Despite Mr. Raphael’s protestations that he had been impersonated and had not created the defamatory profile, he was held liable for the defamatory comments on Facebook.  The Judge refused to believe his story.  To his chagrin the judge ruled that the allegations of dishonesty in the comments were serious enough to harm Mr Firsht”s business making him liable in damages.  So the award in Mr Firsht”s favour gave £15,000 for Mr Firsht personally, £5,000 to his business and an extra £2,000 for breach of his privacy.


Whether there is even any validity to any online smears is immaterial.  Once it’s on the internet it’s in the public sphere, where it stays.

Watching everything can be complicated, confusing and time-consuming. And that’s before you even attempt to respond to the negative or incorrect content.  As a result an increasing number of companies and individuals are using reputation monitoring services to keep track of their online reputation.

These services have varying levels of success in filtering out the spam, duplicates and promotional copy and presenting you with a summarised breakdown of what’s being said about you online. Some simply present you with the raw information while others also offer statistical analysis to determine how much content is negative or positive.

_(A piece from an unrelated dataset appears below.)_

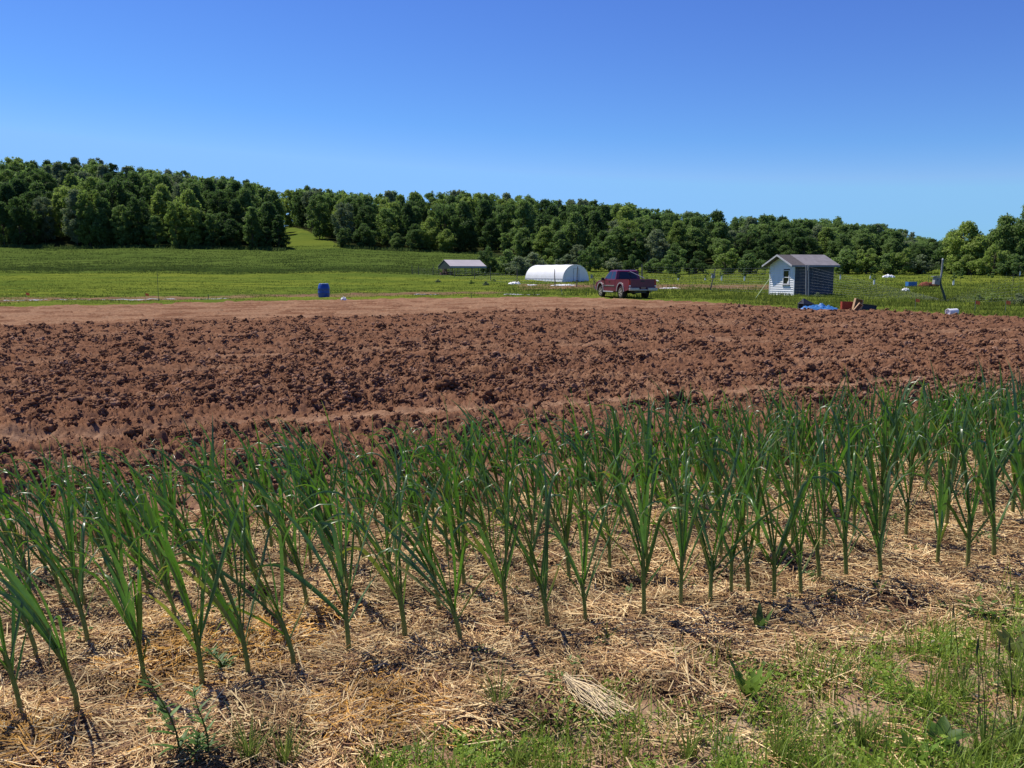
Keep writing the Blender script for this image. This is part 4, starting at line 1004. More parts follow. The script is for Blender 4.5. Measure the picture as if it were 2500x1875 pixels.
# ---- shed
def shed():
    C = Vector((20.3, 62.0, 0)); z0 = G(20.3, 62) - 0.05
    root = empty('garden_shed', (C.x, C.y, z0), 0, 'small shed with white clapboard gable, dark side wall and grey shingle roof', 'shed')
    # local: x along the long side (u), y along the gable towards the left (v)
    rot_frame(root, (0.946, 0.326)); W, L, H, HR = 2.95, 3.35, 2.25, 2.90
    # gable wall boards (at x=0), each a wedge that laps the one below
    gb = MB(); e = 0.16; z = 0.0; wy0, wy1, wz0, wz1 = 0.58, 1.32, 0.80, 1.84
    def gable_w(zz): return (0.0, W) if zz <= H else ((zz - H) / (HR - H) * W / 2, W - (zz - H) / (HR - H) * W / 2)
    def board(y0, y1, za, zb, y0t, y1t):
        gb.add([(-0.045, y0, za), (-0.045, y1, za), (-0.004, y1t, zb), (-0.004, y0t, zb), (0.03, y0, za), (0.03, y1, za), (0.03, y1t, zb), (0.03, y0t, zb)],
               [(0, 1, 2, 3), (7, 6, 5, 4), (0, 4, 5, 1), (1, 5, 6, 2), (2, 6, 7, 3), (3, 7, 4, 0)])
    while z < HR - 0.05:
        zb = min(z + e, HR - 0.02); a, b = gable_w(z); at, bt = gable_w(zb)
        if zb > wz0 + .01 and z < wz1 - .01: board(a, wy0, z, zb, at, wy0); board(wy1, b, z, zb, wy1, bt)
        else: board(a, b, z, zb, at, bt)
        z += e
    gb.build('gable_wall', M_WHITEPAINT, root)
    # long wall: courses of dark weathered shingle
    sb = MB(); z = 0
    while z < H:
        zb = min(z + 0.15, H)
        sb.add([(0.0, -0.028, z), (L, -0.028, z), (L, -0.006, zb), (0.0, -0.006, zb), (0.0, 0.03, z), (L, 0.03, z), (L, 0.03, zb), (0.0, 0.03, zb)], [(0, 1, 2, 3), (7, 6, 5, 4), (0, 4, 5, 1), (1, 5, 6, 2), (2, 6, 7, 3), (3, 7, 4, 0)]); z += 0.15
    sb.build('side_wall', M_SHINGLE, root)
    bk = MB(); bk.box((L / 2, W, H / 2), (L, 0.05, H)); bk.prism([(0.03, 0), (W - .03, 0), (W - .03, H), (W / 2, HR - .03), (.03, H)], L - 0.05, L, 'x'); bk.box((L / 2, W / 2, 0.12), (L - .1, W - .06, .06)); bk.build('rear_walls', M_WHITEPAINT, root)
    MB().box((-0.036, 0.04, H / 2), (0.03, 0.085, H)).build('corner_board', M_WHITEPAINT, root)
    MB().box((-0.036, W - 0.04, H / 2), (0.03, 0.085, H)).build('corner_board', M_WHITEPAINT, root)
    # roof: shingle near the gable, lighter metal sheets beyond
    ov, oe = 0.52, 0.30; rise = (HR - H) / (W / 2)
    def slope(x0, x1, side, th, lift):
        ya, yb = (-oe, W / 2) if side < 0 else (W + oe, W / 2)
        za = H - rise * oe + 0.06 + lift; zb = HR + 0.06 + lift
        return [(x0, ya, za), (x1, ya, za), (x1, yb, zb), (x0, yb, zb), (x0, ya, za - th), (x1, ya, za - th), (x1, yb, zb - th), (x0, yb, zb - th)]
    FA = [(0, 1, 2, 3), (7, 6, 5, 4), (0, 4, 5, 1), (1, 5, 6, 2), (2, 6, 7, 3), (3, 7, 4, 0)]
    rf = MB(); rf.add(slope(-ov, L + .28, -1, .05, 0), FA); rf.add(slope(-ov, L + .28, 1, .05, 0), FA); rf.build('roof', M_ROOFSH, root)
    ms = MB(); ms.add(slope(0.62, L + .30, -1, .012, 0.018), FA)
    ms.build('roof_sheet', M_METALROOF, root)
    rb = MB()
    for side in (-1, 1):
        ya, yb = (-oe, W / 2) if side < 0 else (W + oe, W / 2); za = H - rise * oe; zb = HR
        rb.add([(-ov - .03, ya, za - .05), (-ov - .03, yb, zb - .05), (-ov - .03, yb, zb + .07), (-ov - .03, ya, za + .07), (-ov, ya, za - .05), (-ov, yb, zb - .05), (-ov, yb, zb + .07), (-ov, ya, za + .07)], FA)
    rb.build('rake_board', M_GREYPAINT2, root)
    MB().box((L / 2 - .12, -oe - .015, H - rise * oe + .0), (L + ov + .28, .03, .12)).build('fascia', M_GREYPAINT, root)
    wd = MB(); cy, cz = (wy0 + wy1) / 2, (wz0 + wz1) / 2
    for yy_ in (wy0 + .03, wy1 - .03): wd.box((-0.045, yy_, cz), (.05, .06, wz1 - wz0))
    for zz in (wz0 + .03, cz, wz1 - .03): wd.box((-0.042, cy, zz), (.05, wy1 - wy0 - .12, .05))
    wr = wd.build('window', M_WHITEPAINT, root)
    MB().box((-0.005, cy, cz), (.01, wy1 - wy0 - .1, wz1 - wz0 - .1)).build('pane', M_GLASS, wr)
    MB().box((-0.07, cy, wz0 - .03), (.11, wy1 - wy0 + .12, .05)).build('sill', M_GREYWOOD, wr)
    cu = MB(); cu.add([(-.012, wy0 + .10, wz0 + .08), (-.012, wy0 + .30, wz0 + .08), (-.012, wy0 + .22, wz0 + .22), (-.012, wy0 + .12, wz0 + .34)], [(0, 1, 2, 3)]); cu.build('curtain', M_WHITEPAINT, wr, solid=.005)
    return root
M_GREYPAINT2 = simple('pale timber', (0.46, 0.46, 0.48), .7)
M_GREYPAINT = simple('grey paint', (0.20, 0.22, 0.25), .6)
def shingle(name, c0, c1, c2, sc=7):
    t = NT(name); b = t.n('ShaderNodeTexBrick'); b.inputs['Scale'].default_value = sc; b.inputs['Mortar Size'].default_value = 0.03
    b.inputs['Color1'].default_value = (*c0, 1); b.inputs['Color2'].default_value = (*c1, 1); b.inputs['Mortar'].default_value = (*c2, 1)
    mp = t.n('ShaderNodeMapping'); mp.inputs['Rotation'].default_value = (R(90), 0, 0); t.l(t.coord(True), mp.inputs[0]); t.l(mp.outputs[0], b.inputs['Vector'])
    c = t.mix(1.0, b.outputs['Color'], t.ramp(t.noise(1.2, 5, .65, t.coord(True)), [(.3, .75), (.7, 1.25)]), 'MULTIPLY')
    return t.bsdf(c, .85, .2)
M_SHINGLE = shingle('dark shingle', (0.085, 0.090, 0.105), (0.12, 0.125, 0.14), (0.04, 0.04, 0.05))
M_ROOFSH = simple('roof shingle', (0.11, 0.098, 0.098), .9, .15, var=.35, scale=14)
M_METALROOF = simple('roof felt', (0.22, 0.205, 0.21), .8, .25, var=.18, scale=2.2)
shed()

# ---- hoop house
def hoop_house():
    x0, y0 = 7.3, 125.0; z0 = G(x0, y0) - .05
    root = empty('hoop_house', (x0, y0, z0), 0, 'white plastic hoop house with a rounded roof standing on the far field', 'hoop house')
    rot_frame(root, (-0.553, 0.833)); W, L, H = 4.9, 9.6, 2.62      # local x: back along the tunnel; y: -W..0 (right is -y)
    n = 20
    def P(t, s=1.0):
        a = math.pi * t; return (-W / 2 + W / 2 * s * math.cos(a) * 1.0, H * s * (math.sin(a) ** 0.82))
    sh = MB(); m = 12
    for i in range(m + 1):
        x = L * i / m; sag = 0.985 + .015 * math.cos(i * math.pi * 2 * m / 4) 
        for k in range(n + 1):
            y, z = P(k / n, 1.0 if i % 3 == 0 else 0.988); sh.v.append((x, y, max(0.18 if True else 0, z)))
    sh.f = [(i * (n + 1) + k, i * (n + 1) + k + 1, (i + 1) * (n + 1) + k + 1, (i + 1) * (n + 1) + k) for i in range(m) for k in range(n)]
    t = NT('greenhouse film'); f = t.noise(1.1, 4, .6, t.coord(True))
    film = t.bsdf(t.ramp(f, [(.3, (.84, .83, .82)), (.7, (.92, .91, .90))]), .4, .3, trans=.12, tcol=(.8, .8, .8))
    sh.build('roof_film', film, root, smooth=True)
    for x, nm in ((0.012, 'end_film'), (L - .012, 'end_film')):
        e = MB(); vs = [(x, *P(k / n, .985)) for k in range(n + 1)]; e.add(vs, [tuple(range(n + 1))]); e.build(nm, film, root)
    for i in range(0, m + 1, 3):
        h_ = MB(); h_.tube([(L * i / m, *P(k / n, .985)) for k in range(n + 1)], .025, 6); h_.build('hoop', M_WHITE, root)
    MB().box((L / 2, 0.03, 0.52), (L, .03, .07)).build('hip_board', simple('hip board', (.30, .29, .30), .8), root)
    sk = MB(); 
    for k in range(24):
        xa, xb = L * k / 24, L * (k + 1) / 24; sk.add([(xa, .05 + .05 * (k % 2), 0.0), (xb, .05 + .05 * ((k + 1) % 2), 0.0), (xb, .02, .48), (xa, .02, .48)], [(0, 1, 2, 3)])
    sk.build('side_skirt', M_WHITE, root, solid=.01)
    dr = MB()
    for yy_ in (-2.0, -3.0): dr.box((-.02, yy_, 1.0), (.05, .06, 2.0))
    dr.box((-.02, -2.5, 2.0), (.05, 1.06, .06)); dr.build('door_frame', M_GREYPAINT2, root)
hoop_house()

# ---- canopy
def canopy():
    x0, y0 = on(1100, 148).x, 148.0; z0 = G(x0, y0) - .05
    root = empty('canopy', (x0, y0, z0), 0, 'open sided canopy with a pale sheet roof on thin posts left of the hoop house', 'canopy')
    rot_frame(root, (0.888, 0.46)); L, W, HE, HR = 6.7, 5.4, 1.62, 2.75; FA = [(0, 1, 2, 3), (7, 6, 5, 4), (0, 4, 5, 1), (1, 5, 6, 2), (2, 6, 7, 3), (3, 7, 4, 0)]
    rf = MB()
    for ya, yb in ((-.1, W / 2), (W + .1, W / 2)):
        rf.add([(-.1, ya, HE), (L + .1, ya, HE), (L + .1, yb, HR), (-.1, yb, HR), (-.1, ya, HE - .04), (L + .1, ya, HE - .04), (L + .1, yb, HR - .04), (-.1, yb, HR - .04)], FA)
    rf.build('roof', simple('canopy sheet', (.44, .40, .39), .5, .4, var=.08, scale=.8), root)
    MB().box((L / 2, -.12, HE - .14), (L + .2, .03, .32)).build('eave_valance', simple('grey blue sheet', (.20, .25, .27), .5, .4), root)
    MB().prism([(.0, HE - .45), (W, HE - .45), (W + .05, HE - .06), (W / 2, HR - .06), (-.05, HE - .06)], -.02, .01, 'x').build('gable_panel', simple('dark green sheet', (.035, .05, .04), .6), root)
    for i in range(6):
        for yy_ in (0.02, W - .02):
            if i < 6: MB().box((.05 + (L - .1) * i / 5, yy_, HE / 2 - .05), (.07, .07, HE - .1)).build('post', M_STEELPOST, root)
    # bales under the canopy
    for i, (px, d, w_, h_, lb) in enumerate([(1083.5, 150, 1.2, .5, 'brown stack of crates under the left end of the canopy'), (1096, 150, 1.2, .62, 'low brown crate beside the taller stack under the canopy'), (1086, 151, .6, 1.5, 'tall brown stack in the left end of the canopy')]):
        p = on(px, d); r0 = empty('crate_stack', p, .4, lb, 'crate stack', 'stacks under the canopy')
        k = max(1, int(h_ / .3))
        for j in range(k): MB().box((0, 0, h_ / k * (j + .5)), (w_, .8, h_ / k - .04)).build('crate', M_BROWN, r0)
M_BROWN = simple('brown crate', (0.10, 0.05, 0.04), .85, .2, var=.3)
canopy()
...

Reputation management tools should not be confused with the press cuttings services that inform the business about mentions of its name in the press.  Often these services include a licence to reuse such content within promotional material.  Reputation monitoring is quite different in nature and aims purely to scour the web, social networking sites, forums or message boards for any mentions of your name or other chosen keywords which are being monitored.